Testifying before a Senate panel on Tuesday morning, Treasury Secretary Steven Mnuchin said his department had followed instructions under the sanctions law and drawn up a list of Russian targets for sanctions. An imposition of sanctions could still follow.

Senator Bob Corker, Republican of Tennessee and one of the authors of the sanctions legislation, declined to criticize the administration’s actions. He did say, “I look forward” to the implementation of the sanctions.

Speaker Ryan weighs in on Russia memo.

Speaker Paul D. Ryan of Wisconsin spent part of the morning before Mr. Trump’s speech tamping down expectations about a secretive Republican memo that some House members have claimed contains evidence that could undercut the Russia investigation.
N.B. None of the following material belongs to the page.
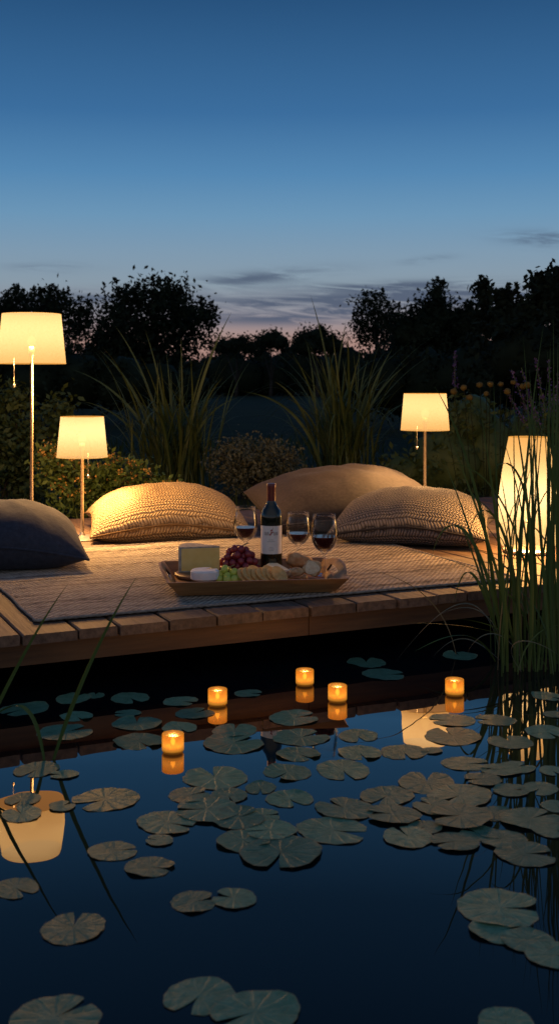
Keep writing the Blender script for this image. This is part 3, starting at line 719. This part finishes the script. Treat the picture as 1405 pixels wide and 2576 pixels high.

In a closed-door meeting of House Republicans this morning, Mr. Ryan “implored” his fellow lawmakers not to overstate the facts of the memo, which the House Intelligence Committee voted to release Monday night. And he urged them not to tie the contentious document — which Democrats call dangerously misleading — to the work of the special counsel, Robert S. Mueller III, according to a person in the room.

Mr. Ryan reiterated some of those points during a public news conference an hour later, saying that he had faith in the F.B.I. and Justice Department’s broadly and that he thought Deputy Attorney General Rod J. Rosenstein, the man overseeing the Russia investigation, was “doing a fine job.” Still, Mr. Ryan defended the Republicans’ overall approach, saying that they were following proper processes and that only transparency would lead to accountability at the agencies.

That was not enough to quiet the most ardent proponents of the notion that federal law enforcement agents have conspired to bring down the Trump White House. Representative Matt Gaetz, Republican of Florida, called on the president to release the memo during the State of the Union.